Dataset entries

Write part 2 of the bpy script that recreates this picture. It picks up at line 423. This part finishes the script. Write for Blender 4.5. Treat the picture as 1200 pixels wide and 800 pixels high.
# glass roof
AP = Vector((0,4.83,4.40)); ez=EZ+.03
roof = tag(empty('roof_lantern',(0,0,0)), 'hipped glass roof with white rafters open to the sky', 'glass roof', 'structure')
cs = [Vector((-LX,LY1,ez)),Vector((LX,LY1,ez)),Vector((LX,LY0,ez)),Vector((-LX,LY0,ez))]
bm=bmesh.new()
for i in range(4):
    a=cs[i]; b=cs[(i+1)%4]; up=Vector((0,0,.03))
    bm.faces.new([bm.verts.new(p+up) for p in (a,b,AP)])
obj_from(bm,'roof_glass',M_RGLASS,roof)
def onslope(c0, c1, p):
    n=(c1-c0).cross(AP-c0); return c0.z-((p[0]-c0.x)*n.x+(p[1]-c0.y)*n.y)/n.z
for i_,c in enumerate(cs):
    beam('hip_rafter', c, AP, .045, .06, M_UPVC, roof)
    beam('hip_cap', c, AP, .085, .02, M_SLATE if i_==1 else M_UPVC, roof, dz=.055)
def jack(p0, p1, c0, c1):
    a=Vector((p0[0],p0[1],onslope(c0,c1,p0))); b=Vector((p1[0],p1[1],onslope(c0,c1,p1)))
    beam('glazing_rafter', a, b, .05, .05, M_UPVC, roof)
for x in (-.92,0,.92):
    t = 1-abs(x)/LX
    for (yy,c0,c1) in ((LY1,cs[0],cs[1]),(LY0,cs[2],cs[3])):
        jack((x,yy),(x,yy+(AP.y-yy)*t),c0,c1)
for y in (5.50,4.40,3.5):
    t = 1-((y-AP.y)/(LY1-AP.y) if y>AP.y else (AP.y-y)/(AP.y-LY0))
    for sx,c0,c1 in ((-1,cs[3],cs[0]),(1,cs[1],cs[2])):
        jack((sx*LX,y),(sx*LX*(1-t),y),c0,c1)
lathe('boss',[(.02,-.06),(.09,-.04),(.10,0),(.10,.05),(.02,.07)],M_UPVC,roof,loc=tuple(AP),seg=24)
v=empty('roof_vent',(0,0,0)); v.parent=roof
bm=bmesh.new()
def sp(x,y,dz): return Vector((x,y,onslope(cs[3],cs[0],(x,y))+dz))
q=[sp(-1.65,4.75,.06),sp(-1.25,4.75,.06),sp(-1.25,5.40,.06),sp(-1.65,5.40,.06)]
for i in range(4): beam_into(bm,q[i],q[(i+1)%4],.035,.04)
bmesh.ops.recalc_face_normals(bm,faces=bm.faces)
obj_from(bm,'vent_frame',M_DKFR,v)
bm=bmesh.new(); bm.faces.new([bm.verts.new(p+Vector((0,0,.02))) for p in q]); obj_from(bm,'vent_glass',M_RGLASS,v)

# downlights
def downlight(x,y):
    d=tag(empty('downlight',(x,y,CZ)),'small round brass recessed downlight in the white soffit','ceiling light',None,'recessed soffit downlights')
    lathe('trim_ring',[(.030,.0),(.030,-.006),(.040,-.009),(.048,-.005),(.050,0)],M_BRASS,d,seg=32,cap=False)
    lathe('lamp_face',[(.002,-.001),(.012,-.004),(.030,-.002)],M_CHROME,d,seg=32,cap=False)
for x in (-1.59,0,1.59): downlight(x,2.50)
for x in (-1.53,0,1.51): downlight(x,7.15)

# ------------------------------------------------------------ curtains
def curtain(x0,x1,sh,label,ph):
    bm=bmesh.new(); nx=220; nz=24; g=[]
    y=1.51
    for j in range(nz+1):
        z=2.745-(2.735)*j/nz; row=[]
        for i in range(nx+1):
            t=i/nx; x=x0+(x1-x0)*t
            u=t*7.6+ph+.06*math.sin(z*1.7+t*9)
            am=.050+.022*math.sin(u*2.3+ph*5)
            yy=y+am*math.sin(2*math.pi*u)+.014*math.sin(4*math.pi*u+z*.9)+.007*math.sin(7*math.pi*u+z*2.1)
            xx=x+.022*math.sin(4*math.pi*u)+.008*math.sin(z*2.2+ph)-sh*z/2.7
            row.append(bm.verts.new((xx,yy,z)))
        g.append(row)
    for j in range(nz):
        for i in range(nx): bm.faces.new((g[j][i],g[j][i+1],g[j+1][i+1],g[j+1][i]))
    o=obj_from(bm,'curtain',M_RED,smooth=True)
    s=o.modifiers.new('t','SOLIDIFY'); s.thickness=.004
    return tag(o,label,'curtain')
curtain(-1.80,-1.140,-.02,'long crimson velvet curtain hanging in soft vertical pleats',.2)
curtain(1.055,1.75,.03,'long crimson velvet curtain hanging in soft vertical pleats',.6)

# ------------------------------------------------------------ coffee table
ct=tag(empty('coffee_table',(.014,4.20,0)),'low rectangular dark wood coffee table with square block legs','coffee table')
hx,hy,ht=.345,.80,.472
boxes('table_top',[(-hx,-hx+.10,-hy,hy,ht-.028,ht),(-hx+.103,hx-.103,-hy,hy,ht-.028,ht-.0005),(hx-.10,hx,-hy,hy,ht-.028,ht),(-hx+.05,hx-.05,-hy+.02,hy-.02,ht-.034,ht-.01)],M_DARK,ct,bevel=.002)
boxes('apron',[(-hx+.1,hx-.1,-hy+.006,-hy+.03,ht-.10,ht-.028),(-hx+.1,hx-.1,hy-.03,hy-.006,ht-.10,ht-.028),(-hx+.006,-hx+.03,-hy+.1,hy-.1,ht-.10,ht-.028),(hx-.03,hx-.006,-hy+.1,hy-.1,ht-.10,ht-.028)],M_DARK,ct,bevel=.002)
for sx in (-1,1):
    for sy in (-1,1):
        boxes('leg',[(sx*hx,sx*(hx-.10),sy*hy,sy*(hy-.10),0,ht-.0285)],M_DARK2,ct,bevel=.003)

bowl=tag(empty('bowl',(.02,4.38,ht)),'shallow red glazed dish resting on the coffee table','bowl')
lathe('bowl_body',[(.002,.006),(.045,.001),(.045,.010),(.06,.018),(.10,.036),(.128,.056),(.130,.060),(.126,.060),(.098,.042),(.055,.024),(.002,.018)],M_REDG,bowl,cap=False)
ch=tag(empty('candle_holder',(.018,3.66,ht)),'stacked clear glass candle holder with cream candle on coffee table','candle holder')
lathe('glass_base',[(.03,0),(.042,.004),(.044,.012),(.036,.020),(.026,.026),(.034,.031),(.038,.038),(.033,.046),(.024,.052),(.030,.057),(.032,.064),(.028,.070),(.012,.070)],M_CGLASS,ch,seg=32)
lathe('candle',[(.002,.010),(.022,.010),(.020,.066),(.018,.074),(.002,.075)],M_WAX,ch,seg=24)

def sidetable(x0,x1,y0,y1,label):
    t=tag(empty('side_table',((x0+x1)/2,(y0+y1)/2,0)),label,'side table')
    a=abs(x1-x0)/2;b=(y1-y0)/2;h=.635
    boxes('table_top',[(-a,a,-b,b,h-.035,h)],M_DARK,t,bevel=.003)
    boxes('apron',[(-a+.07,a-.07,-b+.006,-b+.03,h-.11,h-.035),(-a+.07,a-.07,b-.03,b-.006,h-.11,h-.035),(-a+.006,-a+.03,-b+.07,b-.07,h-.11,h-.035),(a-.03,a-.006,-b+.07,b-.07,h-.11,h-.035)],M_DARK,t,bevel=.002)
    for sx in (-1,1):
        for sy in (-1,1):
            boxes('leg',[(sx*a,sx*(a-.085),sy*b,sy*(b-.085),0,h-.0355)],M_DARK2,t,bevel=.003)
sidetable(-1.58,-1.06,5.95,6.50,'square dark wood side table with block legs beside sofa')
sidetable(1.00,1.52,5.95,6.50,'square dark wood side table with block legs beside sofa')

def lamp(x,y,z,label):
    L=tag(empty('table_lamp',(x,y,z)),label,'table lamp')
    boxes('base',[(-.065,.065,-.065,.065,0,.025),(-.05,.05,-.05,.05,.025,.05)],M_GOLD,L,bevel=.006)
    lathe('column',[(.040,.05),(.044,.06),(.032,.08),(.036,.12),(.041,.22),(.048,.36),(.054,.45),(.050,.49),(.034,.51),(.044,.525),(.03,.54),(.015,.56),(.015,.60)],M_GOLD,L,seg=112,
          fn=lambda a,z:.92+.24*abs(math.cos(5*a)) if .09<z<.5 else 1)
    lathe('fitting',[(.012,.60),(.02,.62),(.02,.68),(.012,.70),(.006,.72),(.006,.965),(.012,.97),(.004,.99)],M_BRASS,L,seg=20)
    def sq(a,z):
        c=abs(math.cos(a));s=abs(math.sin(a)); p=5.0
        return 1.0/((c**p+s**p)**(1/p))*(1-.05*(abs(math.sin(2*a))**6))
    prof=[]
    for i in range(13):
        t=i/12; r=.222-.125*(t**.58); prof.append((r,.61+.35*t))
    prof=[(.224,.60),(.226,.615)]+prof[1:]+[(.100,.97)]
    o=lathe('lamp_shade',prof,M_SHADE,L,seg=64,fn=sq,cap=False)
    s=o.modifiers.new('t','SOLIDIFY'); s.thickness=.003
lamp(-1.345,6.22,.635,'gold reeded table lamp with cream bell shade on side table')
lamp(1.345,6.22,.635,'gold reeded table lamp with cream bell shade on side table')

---

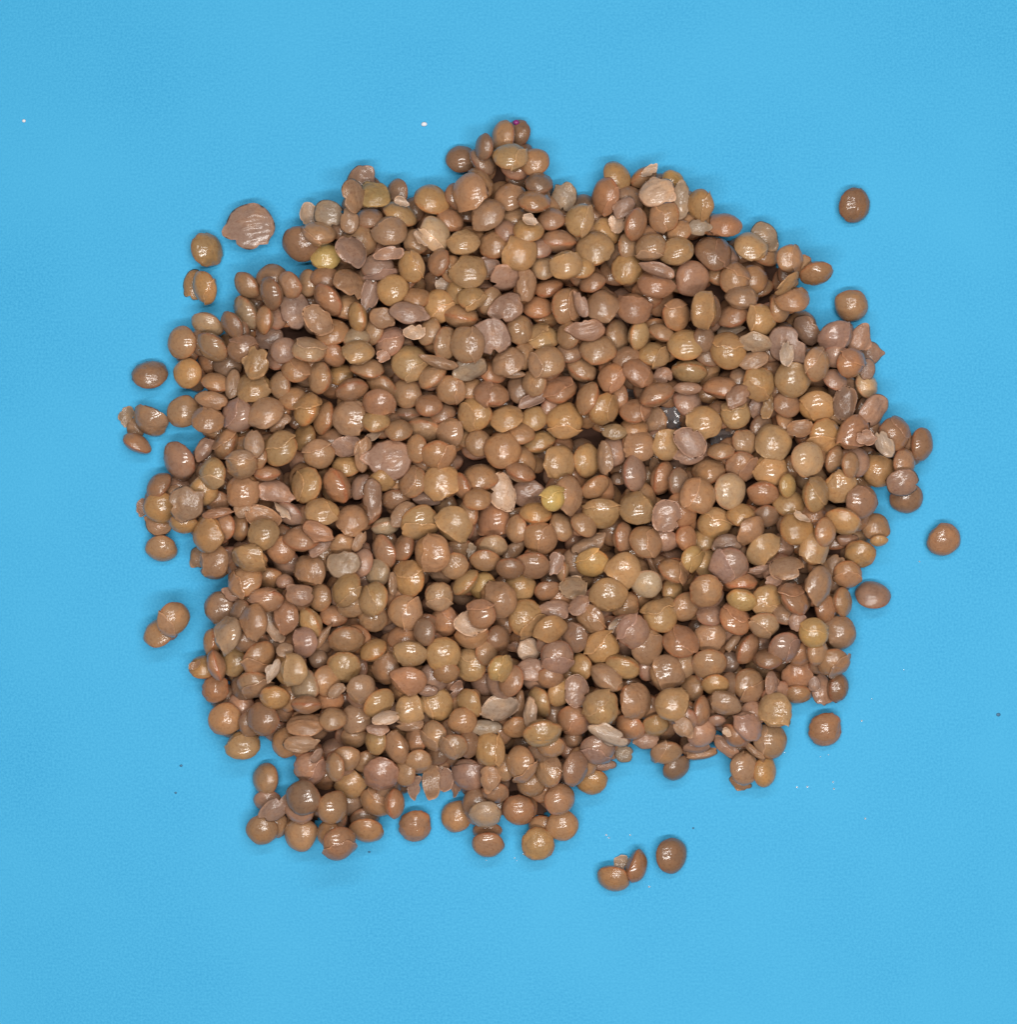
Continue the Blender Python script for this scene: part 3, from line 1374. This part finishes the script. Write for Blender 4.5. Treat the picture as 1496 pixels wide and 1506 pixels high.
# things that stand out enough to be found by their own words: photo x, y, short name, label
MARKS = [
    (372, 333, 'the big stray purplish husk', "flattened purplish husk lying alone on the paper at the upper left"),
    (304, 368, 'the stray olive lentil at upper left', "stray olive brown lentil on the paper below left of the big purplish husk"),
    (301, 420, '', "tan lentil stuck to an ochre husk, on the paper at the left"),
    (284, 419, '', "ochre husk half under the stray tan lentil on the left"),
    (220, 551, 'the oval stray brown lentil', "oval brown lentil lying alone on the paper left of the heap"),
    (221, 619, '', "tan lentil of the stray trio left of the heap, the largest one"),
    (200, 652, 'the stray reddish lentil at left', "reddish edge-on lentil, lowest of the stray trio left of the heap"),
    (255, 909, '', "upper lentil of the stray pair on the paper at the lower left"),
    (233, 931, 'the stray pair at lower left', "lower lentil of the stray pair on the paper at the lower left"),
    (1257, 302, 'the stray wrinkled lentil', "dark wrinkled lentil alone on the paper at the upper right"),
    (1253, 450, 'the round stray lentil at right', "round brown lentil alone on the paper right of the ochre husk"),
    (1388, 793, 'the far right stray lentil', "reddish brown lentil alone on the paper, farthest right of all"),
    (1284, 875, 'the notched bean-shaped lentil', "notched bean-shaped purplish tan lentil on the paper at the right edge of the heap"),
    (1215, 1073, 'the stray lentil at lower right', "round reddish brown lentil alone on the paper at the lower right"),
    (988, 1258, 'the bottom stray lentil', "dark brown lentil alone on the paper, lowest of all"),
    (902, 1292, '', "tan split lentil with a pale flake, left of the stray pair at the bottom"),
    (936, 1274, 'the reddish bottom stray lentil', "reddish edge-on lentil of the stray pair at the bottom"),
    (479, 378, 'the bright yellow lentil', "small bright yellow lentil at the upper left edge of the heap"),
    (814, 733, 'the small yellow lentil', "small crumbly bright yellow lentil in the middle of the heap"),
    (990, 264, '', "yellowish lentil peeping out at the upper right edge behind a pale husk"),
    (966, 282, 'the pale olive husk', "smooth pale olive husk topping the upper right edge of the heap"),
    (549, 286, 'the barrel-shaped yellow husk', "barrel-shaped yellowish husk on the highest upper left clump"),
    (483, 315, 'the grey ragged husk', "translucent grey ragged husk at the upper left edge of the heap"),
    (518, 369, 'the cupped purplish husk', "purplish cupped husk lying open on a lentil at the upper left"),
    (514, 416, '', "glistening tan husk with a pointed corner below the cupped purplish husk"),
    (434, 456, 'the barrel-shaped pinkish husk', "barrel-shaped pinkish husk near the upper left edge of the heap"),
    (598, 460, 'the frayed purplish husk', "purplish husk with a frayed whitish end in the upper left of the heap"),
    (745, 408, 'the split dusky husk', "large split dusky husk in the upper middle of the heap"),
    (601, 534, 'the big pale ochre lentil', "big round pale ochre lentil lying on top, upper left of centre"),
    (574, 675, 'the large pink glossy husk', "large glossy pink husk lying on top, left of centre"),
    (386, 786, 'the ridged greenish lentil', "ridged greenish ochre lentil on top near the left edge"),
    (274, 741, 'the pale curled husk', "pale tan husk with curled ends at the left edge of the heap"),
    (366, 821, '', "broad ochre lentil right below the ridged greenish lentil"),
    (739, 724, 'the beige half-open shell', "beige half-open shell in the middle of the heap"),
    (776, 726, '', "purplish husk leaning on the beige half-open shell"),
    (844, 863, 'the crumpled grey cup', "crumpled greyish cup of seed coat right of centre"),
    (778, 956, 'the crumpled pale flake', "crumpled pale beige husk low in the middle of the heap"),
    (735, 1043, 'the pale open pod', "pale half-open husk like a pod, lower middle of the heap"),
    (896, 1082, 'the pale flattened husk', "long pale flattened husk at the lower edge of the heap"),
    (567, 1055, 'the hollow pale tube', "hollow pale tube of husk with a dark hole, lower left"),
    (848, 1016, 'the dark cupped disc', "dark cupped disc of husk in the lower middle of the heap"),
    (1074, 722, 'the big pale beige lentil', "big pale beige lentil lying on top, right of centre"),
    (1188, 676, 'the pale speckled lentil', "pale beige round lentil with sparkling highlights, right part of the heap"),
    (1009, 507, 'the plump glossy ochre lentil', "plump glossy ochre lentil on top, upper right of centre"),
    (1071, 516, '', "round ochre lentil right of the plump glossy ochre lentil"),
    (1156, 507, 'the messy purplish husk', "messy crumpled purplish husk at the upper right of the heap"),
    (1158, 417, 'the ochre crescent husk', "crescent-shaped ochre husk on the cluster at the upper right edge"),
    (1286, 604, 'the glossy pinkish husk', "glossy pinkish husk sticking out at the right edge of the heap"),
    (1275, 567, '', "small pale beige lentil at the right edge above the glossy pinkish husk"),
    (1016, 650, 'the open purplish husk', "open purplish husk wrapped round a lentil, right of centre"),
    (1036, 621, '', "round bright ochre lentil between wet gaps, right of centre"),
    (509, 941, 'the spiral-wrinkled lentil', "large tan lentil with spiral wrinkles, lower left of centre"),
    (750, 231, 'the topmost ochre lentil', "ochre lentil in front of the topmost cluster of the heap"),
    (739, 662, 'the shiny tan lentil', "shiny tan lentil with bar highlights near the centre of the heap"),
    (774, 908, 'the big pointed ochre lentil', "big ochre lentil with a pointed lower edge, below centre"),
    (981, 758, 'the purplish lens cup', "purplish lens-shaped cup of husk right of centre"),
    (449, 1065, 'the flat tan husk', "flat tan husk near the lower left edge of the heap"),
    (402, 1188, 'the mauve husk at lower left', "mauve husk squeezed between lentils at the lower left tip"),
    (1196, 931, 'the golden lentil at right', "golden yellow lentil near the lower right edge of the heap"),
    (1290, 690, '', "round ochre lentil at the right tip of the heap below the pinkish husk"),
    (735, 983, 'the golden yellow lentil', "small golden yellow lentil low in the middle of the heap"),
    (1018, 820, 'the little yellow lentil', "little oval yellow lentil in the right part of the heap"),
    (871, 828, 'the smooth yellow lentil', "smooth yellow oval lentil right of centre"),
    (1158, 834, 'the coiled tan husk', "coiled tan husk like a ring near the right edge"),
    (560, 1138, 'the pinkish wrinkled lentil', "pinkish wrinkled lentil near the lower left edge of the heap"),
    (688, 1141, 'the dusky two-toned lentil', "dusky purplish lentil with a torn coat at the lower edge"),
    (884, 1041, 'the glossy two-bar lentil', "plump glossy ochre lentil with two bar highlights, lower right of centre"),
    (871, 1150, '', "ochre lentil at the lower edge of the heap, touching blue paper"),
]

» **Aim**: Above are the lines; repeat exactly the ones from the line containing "Write part 2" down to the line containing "in q]); obj_from(bm,'vent_glass',M_RGLASS,v)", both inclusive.

» **Exercise solution**:
Write part 2 of the bpy script that recreates this picture. It picks up at line 423. This part finishes the script. Write for Blender 4.5. Treat the picture as 1200 pixels wide and 800 pixels high.
# glass roof
AP = Vector((0,4.83,4.40)); ez=EZ+.03
roof = tag(empty('roof_lantern',(0,0,0)), 'hipped glass roof with white rafters open to the sky', 'glass roof', 'structure')
cs = [Vector((-LX,LY1,ez)),Vector((LX,LY1,ez)),Vector((LX,LY0,ez)),Vector((-LX,LY0,ez))]
bm=bmesh.new()
for i in range(4):
    a=cs[i]; b=cs[(i+1)%4]; up=Vector((0,0,.03))
    bm.faces.new([bm.verts.new(p+up) for p in (a,b,AP)])
obj_from(bm,'roof_glass',M_RGLASS,roof)
def onslope(c0, c1, p):
    n=(c1-c0).cross(AP-c0); return c0.z-((p[0]-c0.x)*n.x+(p[1]-c0.y)*n.y)/n.z
for i_,c in enumerate(cs):
    beam('hip_rafter', c, AP, .045, .06, M_UPVC, roof)
    beam('hip_cap', c, AP, .085, .02, M_SLATE if i_==1 else M_UPVC, roof, dz=.055)
def jack(p0, p1, c0, c1):
    a=Vector((p0[0],p0[1],onslope(c0,c1,p0))); b=Vector((p1[0],p1[1],onslope(c0,c1,p1)))
    beam('glazing_rafter', a, b, .05, .05, M_UPVC, roof)
for x in (-.92,0,.92):
    t = 1-abs(x)/LX
    for (yy,c0,c1) in ((LY1,cs[0],cs[1]),(LY0,cs[2],cs[3])):
        jack((x,yy),(x,yy+(AP.y-yy)*t),c0,c1)
for y in (5.50,4.40,3.5):
    t = 1-((y-AP.y)/(LY1-AP.y) if y>AP.y else (AP.y-y)/(AP.y-LY0))
    for sx,c0,c1 in ((-1,cs[3],cs[0]),(1,cs[1],cs[2])):
        jack((sx*LX,y),(sx*LX*(1-t),y),c0,c1)
lathe('boss',[(.02,-.06),(.09,-.04),(.10,0),(.10,.05),(.02,.07)],M_UPVC,roof,loc=tuple(AP),seg=24)
v=empty('roof_vent',(0,0,0)); v.parent=roof
bm=bmesh.new()
def sp(x,y,dz): return Vector((x,y,onslope(cs[3],cs[0],(x,y))+dz))
q=[sp(-1.65,4.75,.06),sp(-1.25,4.75,.06),sp(-1.25,5.40,.06),sp(-1.65,5.40,.06)]
for i in range(4): beam_into(bm,q[i],q[(i+1)%4],.035,.04)
bmesh.ops.recalc_face_normals(bm,faces=bm.faces)
obj_from(bm,'vent_frame',M_DKFR,v)
bm=bmesh.new(); bm.faces.new([bm.verts.new(p+Vector((0,0,.02))) for p in q]); obj_from(bm,'vent_glass',M_RGLASS,v)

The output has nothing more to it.